Como mulheres, fomos ensinadas a calar, a não saber dizer não para não incomodar, a falar baixo ou falar o que se espera de “uma mulher”.
Mulheres negras carregam historicamente o estereótipo da “angry black woman”, a mulher negra raivosa ou agressiva, a “barraqueira” ou, como dizia a grande intelectual Lélia Gonzalez, “a criadora de caso”. Isso advém do fato de essas mulheres precisarem gritar para serem ouvidas ou terem sua humanidade reconhecida.
Toda mulher que foge do que lhe é imposto é tida como a louca, a histérica. Recusar-se a viver uma vida limitante é visto como perigoso para quem limita. E nós crescemos acreditando que mulher boa é quieta, pois fazer barulho desestabiliza.
Grada Kilomba discute o silêncio como a afirmação do projeto colonial utilizando como metáfora a máscara imposta à escrava Anastácia.
Não só nossas vozes são silenciadas, mas também nossas existências, posto que relegadas à condição de outro.
Enfrentar, ou como disse Conceição Evaristo, estilhaçar a máscara do silêncio, torna-se fundamental para que possamos definir a nós mesmas.
A premiada escritora Alice Walker, autora de “A Cor Púrpura”, tem uma frase muito marcante: “Não pode ser seu amigo quem exige seu silêncio”.
Numa sociedade em que somos impelidas a nos calar, penso essa frase como um importante alerta.
Quantas vezes, ao lutar contra injustiças, escutamos coisas como “deixa para lá”, “pare de criar caso”, “tenha mais senso de humor”.
Interessante perceber que a pessoa ofendida é quem precisa se calar ou ser superior moralmente em vez de exigir que quem ofende pare.
Numa sociedade de imagens, em que pessoas estão mais preocupadas em projetar uma estampa revolucionária do que de fato observar seus comportamentos, fica mais difícil não ser tachada de “louca raivosa” quando se cobra respeito.
Outra forma de silenciar é não respeitar a produção intelectual de mulheres negras. Todo mundo quer debochar ou falar a respeito disso sem conhecer de fato —para não se sentirem incomodados nos seus sonos injustos, parafraseando Conceição Evaristo.
Para criticar, é preciso conhecer seu objeto de crítica, mas muita gente se sente autorizada a falar sobre o que não sabe. Ou ainda, em vez de debater ideias, ataca o interlocutor.

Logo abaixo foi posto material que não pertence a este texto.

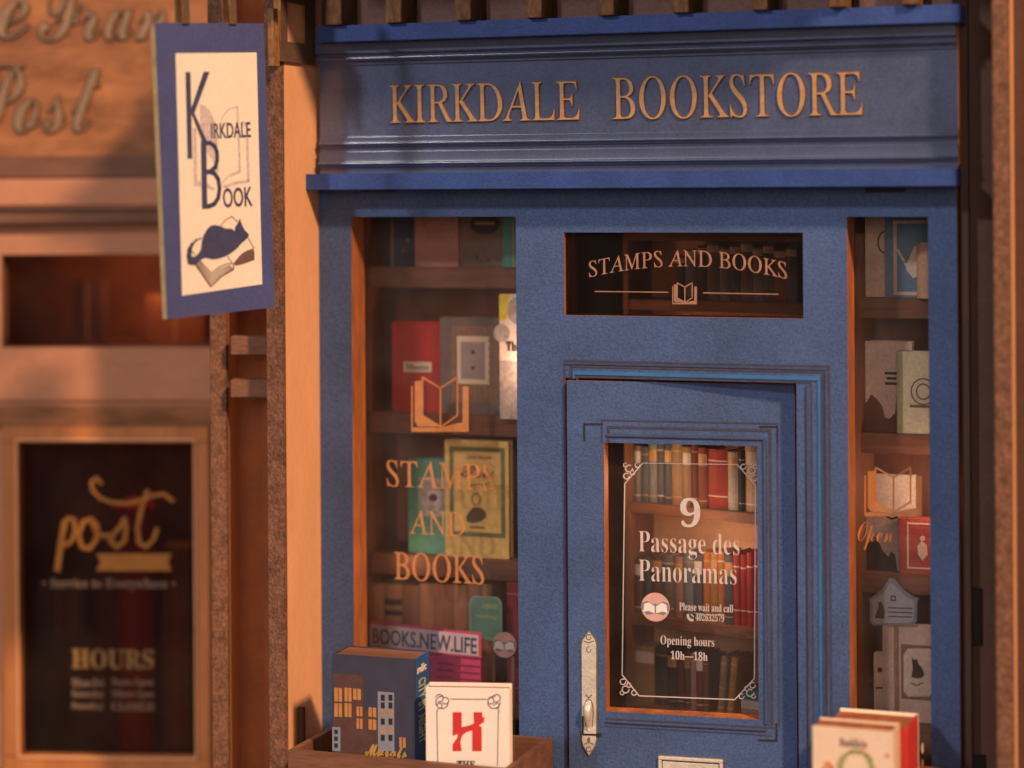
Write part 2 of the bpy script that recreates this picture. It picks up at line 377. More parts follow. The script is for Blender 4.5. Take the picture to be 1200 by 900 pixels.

Se a interlocutora for mulher, sobretudo uma mulher negra, dupla antítese de branquitude e masculinidade, como afirma Kilomba, não há alteridade, há a necessidade de aniquilação, de botá-la “no seu lugar”, seja atacando, seja debochando —próprio de quem se julgou como autorizado a falar, de quem não tem argumentos para contrapor “ethos” desconhecidos por eles.
Desconhecidos, posto que historicamente silenciados. Quando Lélia Gonzalez diz “o lixo vai falar e numa boa”, a intelectual afronta e transcende o sujeito supostamente autorizado que vai se incomodar com a quebra do silêncio.
Romper silêncios não é fácil, mas muitas mulheres negras nos mostram o quão necessário é para nossa libertação.
Dá medo. Quem está no poder sabe punir aquelas que ousaram falar —pelo boicote, deslegitimação ou apagamento.
Já engoli ou guardei silêncios que me machucaram, nem sempre tive o entendimento necessário ou a força, mas quando sinto medo, recorro a essas mulheres. Em “ A Transformação do Silêncio em Linguagem e Ação”, Audre Lorde nos brinda com um excelente incentivo.
Penso, por mais difícil que seja e entendendo alguns limites, compreender a importância e potência que Lorde nos traz.
“Do que mais me arrependo são dos meus silêncios. Por causa do silêncio, cada uma de nós leva na cara a imagem do seu próprio temor: temor ao desprezo, à censura, aos julgamentos, à aniquilação. Mas, acima de tudo, o temor à invisibilidade. Nós, mulheres negras, sempre temos sido muito visíveis, por um lado, e por outro somos invisibilizadas como consequência da despersonalização do racismo.
Há muitas maneiras de ser vulnerável e não posso evitá-las. Não vou me tornar ainda mais vulnerável colocando o silêncio como uma arma nas mãos dos meus inimigos.”